Hay días -y bastantes- en los que el longevo lápiz, posado sin desparpajo alguno sobre la mesa, aguarda impaciente a escribir algo, sensato o insensato, lúcido o delirante, aunque, sin lugar a dudas, verosímil. Pero las hojas blancas, inmaculadas o en condiciones deplorables, obstinadas preguntan y preguntan: ''¿Es que a ese lápiz le falta punta, o simplemente no hay nadie que se atreva a tomarlo ni siquiera para plasmar garabatos sin razón ni sentido aparente?''
Hay días en los que los espacios entre palabras se presentan, inexorablemente, demasiado largos como para ser cruzados, o en los que la bulla se inmiscuye, sin permiso ni invitación, entre las notas y los silencios de la música, dando a luz a sórdidos y desagradables ruidos, que ahuyentarían del ansiado orgasmo hasta al más burdo, vulgar o terrenal de todos los oídos.
Hay días en los que el placer no es más el placer, ni el dolor sigue siendo el dolor, sino meras sombras o desfigurados atisbos de lo que solían ser, pues se hallan diluídos en el caldo de la monotonía y el sinsentido.
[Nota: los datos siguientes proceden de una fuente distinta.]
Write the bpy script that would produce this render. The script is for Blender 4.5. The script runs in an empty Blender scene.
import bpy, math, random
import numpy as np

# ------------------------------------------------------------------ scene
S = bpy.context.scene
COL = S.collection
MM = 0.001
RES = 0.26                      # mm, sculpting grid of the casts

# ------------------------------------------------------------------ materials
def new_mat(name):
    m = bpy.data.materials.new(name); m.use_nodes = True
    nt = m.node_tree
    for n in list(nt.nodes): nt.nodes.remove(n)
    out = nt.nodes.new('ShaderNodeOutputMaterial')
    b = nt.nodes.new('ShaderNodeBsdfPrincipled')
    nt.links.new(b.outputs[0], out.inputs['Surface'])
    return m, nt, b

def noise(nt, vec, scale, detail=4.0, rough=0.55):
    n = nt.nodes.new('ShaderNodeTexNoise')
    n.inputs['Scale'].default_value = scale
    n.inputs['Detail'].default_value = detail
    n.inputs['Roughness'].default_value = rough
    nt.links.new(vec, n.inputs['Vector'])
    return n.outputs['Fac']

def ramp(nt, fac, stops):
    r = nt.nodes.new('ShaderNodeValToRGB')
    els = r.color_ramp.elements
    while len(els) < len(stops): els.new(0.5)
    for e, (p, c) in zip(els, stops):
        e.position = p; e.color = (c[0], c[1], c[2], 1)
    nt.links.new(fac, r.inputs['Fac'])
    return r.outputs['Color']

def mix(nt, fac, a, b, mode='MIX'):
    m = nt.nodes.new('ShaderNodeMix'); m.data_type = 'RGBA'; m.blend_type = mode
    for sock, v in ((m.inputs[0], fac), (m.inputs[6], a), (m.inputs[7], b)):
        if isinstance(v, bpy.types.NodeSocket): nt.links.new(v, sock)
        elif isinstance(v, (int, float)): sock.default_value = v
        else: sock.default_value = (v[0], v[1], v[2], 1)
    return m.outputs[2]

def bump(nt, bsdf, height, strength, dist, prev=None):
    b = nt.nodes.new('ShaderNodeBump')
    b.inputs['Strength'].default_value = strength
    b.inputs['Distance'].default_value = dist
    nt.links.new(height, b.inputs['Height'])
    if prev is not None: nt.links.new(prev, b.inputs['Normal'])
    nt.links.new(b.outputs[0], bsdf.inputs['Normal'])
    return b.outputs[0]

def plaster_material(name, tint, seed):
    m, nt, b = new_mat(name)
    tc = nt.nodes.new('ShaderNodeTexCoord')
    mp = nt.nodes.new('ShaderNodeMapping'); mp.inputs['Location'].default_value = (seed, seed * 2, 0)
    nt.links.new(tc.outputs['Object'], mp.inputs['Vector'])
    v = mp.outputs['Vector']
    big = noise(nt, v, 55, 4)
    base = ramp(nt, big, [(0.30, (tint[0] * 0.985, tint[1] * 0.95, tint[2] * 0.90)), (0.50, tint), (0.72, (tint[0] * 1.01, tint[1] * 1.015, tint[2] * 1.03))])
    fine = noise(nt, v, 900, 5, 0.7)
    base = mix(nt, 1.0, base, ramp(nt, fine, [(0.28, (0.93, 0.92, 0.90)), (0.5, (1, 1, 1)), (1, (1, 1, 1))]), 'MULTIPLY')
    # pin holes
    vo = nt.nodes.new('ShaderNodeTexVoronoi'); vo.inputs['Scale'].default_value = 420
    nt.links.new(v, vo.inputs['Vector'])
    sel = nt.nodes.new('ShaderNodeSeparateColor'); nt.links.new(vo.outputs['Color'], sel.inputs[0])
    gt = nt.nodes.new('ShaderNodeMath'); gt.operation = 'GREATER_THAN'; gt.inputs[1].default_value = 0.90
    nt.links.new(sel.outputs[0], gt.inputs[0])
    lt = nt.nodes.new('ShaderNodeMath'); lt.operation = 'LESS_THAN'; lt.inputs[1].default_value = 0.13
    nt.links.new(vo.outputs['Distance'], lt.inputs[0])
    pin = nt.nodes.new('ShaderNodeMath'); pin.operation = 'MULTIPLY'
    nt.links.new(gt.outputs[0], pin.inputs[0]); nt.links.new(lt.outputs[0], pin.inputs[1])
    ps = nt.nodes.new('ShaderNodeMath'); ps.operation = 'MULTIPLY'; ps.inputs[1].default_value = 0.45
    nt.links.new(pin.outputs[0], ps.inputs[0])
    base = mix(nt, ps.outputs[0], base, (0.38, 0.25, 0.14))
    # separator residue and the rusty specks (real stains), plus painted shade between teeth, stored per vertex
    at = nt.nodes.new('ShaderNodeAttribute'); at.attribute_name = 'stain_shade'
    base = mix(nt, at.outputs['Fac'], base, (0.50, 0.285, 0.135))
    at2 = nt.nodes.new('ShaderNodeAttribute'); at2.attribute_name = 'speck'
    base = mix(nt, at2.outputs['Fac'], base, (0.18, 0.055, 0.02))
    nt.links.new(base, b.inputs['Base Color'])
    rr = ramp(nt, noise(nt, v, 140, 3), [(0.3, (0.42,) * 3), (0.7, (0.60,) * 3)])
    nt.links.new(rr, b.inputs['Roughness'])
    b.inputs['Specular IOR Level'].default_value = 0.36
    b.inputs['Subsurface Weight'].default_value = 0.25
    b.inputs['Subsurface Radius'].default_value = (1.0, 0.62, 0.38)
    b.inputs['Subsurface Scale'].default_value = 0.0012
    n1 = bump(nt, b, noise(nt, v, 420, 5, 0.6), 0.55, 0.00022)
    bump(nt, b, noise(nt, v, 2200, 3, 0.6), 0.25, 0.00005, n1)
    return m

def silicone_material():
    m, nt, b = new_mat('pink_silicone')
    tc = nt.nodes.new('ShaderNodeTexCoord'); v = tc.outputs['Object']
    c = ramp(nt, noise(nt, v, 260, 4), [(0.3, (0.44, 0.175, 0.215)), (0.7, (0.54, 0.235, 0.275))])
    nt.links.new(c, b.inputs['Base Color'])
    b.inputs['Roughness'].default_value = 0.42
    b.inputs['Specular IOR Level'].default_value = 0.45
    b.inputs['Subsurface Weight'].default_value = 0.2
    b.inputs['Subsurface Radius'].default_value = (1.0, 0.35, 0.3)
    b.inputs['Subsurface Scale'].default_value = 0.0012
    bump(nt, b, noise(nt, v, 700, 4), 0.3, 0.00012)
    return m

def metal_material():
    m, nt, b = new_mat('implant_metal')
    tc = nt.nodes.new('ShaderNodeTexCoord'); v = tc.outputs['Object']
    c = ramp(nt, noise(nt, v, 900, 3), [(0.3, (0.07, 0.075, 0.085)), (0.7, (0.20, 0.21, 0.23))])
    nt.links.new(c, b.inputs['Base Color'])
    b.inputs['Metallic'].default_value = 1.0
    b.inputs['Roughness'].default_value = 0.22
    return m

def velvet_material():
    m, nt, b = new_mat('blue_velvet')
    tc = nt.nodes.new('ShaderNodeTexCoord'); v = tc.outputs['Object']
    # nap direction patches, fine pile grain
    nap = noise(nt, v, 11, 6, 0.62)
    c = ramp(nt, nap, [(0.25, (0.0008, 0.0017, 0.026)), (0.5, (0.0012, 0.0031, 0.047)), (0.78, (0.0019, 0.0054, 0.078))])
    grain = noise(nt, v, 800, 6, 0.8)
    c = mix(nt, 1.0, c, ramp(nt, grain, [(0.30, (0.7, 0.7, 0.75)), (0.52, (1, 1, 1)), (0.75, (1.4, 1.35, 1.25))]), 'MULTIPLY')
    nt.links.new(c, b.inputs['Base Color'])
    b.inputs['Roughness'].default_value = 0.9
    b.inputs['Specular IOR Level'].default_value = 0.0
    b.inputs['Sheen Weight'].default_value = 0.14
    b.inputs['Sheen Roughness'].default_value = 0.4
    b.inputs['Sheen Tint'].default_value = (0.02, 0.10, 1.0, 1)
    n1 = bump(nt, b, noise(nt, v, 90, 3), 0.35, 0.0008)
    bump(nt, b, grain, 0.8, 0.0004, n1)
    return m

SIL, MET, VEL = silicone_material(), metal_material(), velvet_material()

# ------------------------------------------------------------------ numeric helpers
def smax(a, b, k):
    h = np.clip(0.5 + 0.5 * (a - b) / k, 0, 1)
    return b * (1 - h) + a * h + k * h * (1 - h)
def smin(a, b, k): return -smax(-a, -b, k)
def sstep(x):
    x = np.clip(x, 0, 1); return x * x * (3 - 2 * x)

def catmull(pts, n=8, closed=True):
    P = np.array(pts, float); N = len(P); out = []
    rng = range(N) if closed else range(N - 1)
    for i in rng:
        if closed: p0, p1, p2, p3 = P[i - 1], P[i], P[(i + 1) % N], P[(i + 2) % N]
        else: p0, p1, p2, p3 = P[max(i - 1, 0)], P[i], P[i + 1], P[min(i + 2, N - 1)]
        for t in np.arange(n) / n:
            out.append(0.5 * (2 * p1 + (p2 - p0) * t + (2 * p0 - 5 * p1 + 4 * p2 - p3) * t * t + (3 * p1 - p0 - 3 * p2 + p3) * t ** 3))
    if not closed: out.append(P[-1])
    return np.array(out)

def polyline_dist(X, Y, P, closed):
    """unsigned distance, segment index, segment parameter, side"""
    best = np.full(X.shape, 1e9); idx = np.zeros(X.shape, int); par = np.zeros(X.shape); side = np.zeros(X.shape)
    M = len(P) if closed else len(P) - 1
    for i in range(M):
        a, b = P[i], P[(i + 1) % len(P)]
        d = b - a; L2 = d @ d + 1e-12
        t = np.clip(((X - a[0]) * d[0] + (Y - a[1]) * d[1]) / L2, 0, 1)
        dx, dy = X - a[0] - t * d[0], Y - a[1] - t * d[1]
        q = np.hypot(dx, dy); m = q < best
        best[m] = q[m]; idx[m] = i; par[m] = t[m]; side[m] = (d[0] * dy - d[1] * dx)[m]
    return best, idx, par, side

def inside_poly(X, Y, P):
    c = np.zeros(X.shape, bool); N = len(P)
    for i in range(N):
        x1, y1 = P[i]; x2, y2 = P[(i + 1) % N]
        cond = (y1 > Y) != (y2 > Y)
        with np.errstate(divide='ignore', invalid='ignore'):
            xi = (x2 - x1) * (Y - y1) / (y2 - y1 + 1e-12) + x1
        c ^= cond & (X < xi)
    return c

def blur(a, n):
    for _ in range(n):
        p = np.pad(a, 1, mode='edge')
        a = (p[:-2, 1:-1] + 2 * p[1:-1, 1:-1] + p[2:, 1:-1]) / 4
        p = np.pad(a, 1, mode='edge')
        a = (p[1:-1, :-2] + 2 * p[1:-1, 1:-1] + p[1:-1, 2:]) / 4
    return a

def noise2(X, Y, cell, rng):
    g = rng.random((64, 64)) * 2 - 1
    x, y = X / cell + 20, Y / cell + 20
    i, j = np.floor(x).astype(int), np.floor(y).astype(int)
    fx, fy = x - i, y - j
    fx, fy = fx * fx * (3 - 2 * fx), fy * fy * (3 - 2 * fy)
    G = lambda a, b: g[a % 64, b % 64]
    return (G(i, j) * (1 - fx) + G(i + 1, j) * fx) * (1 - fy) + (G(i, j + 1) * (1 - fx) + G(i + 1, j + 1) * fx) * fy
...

La mezcla perfecta para el ideal brebaje insípido.
Hay días en los que el angustioso esfuerzo por emprender se difumina hasta verse a sí mismo convertido en una moneda tan devaluada como el bolívar, y en los que la dialéctica parece haber perdido pies y cabeza. Días en los que la ruleta repite y repite sin miramientos su caprichosa elección; una en la que permanecer inerte significa dar un paso hacia atrás, y que tambalear una pisada hacia adelante implica dar dos zancadas en sentido contrario.
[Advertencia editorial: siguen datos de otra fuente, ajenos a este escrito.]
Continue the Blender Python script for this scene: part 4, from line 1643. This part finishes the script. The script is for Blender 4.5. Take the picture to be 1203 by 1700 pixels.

Hay días en los que el mismísimo vicio -elija usted cuál, pues la carta es amplia y variada- pierde sus anheladas propiedades anestésicas, y que en ese mismo espacio vacío encaja, con medida justa y correcta, una alarma incesante en su incremento de decibeles, tumbando la más endeble y precaria de todas las construcciones. Esa tan fácil de montar como de hacer colapsar. Y no es un rancho como los tantos que abundan y ennegrecen el panorama de una ciudad reducida a cenizas antes de que se pueda divisar el polvo, volando en cualquier dirección en medio de la nada. Me refiero al último bastión de los desahuciados de la paz: el silencio.
Hay días en los que simplemente me siento deprimido.